• DIRECTION: Look below. Copy each line that has "Write" in it.
#####
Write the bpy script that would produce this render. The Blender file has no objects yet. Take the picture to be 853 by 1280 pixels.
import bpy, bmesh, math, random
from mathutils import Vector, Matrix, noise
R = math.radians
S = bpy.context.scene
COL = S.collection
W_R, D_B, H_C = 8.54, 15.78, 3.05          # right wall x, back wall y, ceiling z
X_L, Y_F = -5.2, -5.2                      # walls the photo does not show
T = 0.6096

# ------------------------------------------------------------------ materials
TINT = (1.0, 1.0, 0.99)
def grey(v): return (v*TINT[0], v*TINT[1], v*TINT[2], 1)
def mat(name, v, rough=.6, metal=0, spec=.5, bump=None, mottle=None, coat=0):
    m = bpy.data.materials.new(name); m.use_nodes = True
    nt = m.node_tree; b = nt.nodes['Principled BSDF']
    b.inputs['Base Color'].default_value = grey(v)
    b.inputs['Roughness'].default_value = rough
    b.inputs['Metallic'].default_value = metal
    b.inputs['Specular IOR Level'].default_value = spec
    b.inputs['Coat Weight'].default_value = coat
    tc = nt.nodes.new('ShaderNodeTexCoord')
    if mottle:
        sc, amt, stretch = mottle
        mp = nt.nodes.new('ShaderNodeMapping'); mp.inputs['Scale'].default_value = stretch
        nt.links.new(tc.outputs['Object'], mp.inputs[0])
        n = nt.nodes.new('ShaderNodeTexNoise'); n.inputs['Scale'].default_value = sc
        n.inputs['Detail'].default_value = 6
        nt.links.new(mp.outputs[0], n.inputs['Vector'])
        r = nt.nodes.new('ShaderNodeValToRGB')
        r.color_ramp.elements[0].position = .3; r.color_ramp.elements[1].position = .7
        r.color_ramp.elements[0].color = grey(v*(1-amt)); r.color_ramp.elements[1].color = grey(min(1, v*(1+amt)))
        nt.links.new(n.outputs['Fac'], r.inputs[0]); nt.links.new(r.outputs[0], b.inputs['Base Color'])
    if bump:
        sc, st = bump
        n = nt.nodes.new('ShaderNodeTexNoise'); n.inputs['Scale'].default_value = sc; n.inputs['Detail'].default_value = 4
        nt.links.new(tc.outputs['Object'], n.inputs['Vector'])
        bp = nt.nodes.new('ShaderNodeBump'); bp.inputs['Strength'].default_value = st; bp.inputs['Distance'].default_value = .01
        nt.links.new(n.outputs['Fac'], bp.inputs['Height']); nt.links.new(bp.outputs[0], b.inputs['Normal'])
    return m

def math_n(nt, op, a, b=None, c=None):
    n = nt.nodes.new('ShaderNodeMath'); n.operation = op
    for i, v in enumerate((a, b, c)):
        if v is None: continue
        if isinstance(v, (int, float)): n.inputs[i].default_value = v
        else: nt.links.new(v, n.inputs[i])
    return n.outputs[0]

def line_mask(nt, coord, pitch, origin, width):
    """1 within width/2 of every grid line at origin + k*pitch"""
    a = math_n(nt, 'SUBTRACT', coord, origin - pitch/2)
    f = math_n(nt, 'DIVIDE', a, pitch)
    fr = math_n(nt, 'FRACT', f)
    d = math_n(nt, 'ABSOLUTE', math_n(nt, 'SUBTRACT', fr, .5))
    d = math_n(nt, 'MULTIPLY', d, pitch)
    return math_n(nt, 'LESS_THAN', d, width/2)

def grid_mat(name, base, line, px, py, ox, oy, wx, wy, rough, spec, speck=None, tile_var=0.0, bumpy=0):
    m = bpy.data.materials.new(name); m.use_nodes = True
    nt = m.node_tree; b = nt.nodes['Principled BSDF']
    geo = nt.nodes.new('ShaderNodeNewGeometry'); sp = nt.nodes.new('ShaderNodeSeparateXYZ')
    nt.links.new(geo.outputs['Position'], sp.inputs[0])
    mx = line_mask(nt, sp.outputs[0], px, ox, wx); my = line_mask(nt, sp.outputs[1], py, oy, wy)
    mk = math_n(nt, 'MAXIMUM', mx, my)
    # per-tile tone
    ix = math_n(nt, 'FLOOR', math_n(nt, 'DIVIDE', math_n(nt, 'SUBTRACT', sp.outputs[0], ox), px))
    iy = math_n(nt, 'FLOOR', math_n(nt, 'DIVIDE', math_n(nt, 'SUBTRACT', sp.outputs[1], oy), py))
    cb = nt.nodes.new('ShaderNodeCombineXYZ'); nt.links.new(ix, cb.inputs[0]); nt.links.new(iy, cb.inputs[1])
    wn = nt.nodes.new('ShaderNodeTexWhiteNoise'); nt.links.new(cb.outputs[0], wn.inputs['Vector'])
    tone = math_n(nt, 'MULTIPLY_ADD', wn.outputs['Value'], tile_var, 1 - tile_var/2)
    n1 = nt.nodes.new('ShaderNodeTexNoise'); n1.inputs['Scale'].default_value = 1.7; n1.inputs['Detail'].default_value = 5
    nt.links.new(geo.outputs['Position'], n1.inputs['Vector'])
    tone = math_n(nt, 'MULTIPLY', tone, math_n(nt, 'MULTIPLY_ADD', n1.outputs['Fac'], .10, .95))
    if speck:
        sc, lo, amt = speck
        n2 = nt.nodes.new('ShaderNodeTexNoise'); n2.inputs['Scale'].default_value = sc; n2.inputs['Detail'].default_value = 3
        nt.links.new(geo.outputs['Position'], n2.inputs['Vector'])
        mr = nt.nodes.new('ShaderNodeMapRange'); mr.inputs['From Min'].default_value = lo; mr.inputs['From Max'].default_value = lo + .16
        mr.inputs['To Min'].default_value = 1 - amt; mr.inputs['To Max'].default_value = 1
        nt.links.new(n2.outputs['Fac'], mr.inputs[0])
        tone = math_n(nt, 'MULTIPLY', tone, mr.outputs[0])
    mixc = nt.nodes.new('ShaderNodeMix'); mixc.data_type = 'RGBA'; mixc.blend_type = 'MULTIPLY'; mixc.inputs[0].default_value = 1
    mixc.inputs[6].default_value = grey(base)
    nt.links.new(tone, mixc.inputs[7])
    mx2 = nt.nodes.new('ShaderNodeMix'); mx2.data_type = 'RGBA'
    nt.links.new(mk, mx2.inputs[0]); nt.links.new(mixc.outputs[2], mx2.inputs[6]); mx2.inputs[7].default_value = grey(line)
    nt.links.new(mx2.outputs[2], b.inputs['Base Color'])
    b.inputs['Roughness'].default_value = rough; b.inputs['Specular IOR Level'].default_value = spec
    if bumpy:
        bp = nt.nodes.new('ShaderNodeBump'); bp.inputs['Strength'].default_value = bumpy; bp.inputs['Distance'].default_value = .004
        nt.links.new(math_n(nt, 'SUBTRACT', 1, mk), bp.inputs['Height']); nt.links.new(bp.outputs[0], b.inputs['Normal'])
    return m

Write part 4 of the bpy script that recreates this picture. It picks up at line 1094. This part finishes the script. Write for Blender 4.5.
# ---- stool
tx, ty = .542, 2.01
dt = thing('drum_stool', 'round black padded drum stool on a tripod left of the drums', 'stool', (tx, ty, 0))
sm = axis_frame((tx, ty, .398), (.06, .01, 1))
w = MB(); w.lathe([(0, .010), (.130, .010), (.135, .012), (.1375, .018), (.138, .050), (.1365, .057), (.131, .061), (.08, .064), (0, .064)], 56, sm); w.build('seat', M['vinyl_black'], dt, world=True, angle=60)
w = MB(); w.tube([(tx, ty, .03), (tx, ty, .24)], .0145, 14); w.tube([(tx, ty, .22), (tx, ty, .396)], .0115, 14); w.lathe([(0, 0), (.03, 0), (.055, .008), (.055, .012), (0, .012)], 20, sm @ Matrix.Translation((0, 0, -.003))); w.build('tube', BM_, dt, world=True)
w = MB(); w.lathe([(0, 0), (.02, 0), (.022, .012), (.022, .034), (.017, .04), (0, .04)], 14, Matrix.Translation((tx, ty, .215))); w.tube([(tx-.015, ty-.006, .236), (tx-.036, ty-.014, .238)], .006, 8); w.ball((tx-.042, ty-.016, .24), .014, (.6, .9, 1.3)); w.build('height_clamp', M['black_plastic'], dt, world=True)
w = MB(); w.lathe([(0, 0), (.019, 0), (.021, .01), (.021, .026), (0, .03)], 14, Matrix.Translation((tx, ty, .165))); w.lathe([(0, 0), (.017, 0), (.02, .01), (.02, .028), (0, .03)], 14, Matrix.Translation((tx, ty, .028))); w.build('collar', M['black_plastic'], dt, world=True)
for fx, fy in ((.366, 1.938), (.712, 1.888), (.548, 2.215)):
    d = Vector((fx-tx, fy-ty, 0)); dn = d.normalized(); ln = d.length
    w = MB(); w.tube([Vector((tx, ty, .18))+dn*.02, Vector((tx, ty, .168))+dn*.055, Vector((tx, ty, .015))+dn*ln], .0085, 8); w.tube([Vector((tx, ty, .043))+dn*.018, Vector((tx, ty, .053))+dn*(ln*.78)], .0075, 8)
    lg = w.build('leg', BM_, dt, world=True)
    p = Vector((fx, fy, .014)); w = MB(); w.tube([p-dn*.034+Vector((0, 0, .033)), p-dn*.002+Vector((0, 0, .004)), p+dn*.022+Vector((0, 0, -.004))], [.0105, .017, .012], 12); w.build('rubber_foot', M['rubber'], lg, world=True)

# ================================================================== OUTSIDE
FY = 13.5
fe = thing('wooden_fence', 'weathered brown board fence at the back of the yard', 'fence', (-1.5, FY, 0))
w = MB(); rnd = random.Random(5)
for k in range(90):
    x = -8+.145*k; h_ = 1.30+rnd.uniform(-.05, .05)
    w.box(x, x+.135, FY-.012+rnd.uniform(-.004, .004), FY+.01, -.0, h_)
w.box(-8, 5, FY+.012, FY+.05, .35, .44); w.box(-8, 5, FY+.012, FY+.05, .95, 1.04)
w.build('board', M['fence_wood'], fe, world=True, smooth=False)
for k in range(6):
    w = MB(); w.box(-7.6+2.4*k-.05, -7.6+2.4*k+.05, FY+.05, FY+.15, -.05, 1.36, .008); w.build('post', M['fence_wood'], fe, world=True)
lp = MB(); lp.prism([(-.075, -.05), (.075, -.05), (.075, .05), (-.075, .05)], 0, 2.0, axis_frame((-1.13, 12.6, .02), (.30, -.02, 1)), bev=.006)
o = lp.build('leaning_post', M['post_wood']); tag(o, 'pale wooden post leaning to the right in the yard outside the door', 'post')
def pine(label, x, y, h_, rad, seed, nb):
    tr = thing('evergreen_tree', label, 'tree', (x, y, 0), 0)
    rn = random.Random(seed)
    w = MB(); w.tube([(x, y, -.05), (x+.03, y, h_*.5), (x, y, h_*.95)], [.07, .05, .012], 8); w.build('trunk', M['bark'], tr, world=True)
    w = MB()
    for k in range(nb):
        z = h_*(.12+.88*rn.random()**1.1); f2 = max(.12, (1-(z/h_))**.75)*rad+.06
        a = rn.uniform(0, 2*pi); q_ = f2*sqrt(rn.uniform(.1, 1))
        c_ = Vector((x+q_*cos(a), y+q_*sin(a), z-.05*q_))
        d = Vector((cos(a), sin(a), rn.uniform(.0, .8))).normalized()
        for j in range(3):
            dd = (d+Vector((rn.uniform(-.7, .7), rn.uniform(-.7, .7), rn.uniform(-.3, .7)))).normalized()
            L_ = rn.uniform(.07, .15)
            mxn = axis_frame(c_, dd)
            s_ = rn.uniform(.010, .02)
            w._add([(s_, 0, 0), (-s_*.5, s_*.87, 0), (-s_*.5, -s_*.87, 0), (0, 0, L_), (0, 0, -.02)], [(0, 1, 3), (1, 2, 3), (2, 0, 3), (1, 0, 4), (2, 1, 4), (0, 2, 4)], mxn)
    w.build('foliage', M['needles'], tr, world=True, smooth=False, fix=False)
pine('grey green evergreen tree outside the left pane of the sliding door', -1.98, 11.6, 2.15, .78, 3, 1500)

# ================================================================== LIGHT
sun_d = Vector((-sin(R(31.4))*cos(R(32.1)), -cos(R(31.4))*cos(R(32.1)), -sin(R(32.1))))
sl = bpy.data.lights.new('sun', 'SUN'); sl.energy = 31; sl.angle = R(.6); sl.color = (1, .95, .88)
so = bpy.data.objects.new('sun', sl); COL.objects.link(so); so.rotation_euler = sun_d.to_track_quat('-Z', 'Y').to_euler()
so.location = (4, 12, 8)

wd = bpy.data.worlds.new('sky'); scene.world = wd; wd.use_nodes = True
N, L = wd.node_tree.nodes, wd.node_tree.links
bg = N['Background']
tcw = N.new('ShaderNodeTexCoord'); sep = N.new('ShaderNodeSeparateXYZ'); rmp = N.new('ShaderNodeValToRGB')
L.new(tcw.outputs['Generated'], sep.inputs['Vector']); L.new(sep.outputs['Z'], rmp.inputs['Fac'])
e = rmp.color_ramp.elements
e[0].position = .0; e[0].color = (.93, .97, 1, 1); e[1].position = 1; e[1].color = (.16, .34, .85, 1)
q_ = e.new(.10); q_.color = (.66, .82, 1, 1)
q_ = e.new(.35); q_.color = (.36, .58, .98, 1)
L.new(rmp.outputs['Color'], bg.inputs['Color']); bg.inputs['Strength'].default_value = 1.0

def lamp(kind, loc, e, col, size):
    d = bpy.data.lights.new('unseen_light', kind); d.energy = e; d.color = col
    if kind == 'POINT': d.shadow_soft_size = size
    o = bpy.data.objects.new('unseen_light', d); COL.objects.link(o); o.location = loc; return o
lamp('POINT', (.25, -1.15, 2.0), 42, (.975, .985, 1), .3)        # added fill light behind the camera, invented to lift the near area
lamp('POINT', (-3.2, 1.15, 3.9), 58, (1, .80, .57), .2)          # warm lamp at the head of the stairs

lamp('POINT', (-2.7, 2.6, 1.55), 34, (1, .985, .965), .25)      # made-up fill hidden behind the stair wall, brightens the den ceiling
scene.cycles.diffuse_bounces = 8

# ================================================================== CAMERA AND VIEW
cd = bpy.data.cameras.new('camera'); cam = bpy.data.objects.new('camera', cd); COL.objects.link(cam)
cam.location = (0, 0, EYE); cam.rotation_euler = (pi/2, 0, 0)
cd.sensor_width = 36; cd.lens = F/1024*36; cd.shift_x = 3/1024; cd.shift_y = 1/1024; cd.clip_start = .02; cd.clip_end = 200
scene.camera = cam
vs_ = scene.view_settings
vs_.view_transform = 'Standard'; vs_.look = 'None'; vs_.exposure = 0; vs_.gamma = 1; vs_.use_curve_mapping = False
#####
• ANSWER BELOW:
Write the bpy script that would produce this render. The Blender file has no objects yet. Take the picture to be 853 by 1280 pixels.
Write part 4 of the bpy script that recreates this picture. It picks up at line 1094. This part finishes the script. Write for Blender 4.5.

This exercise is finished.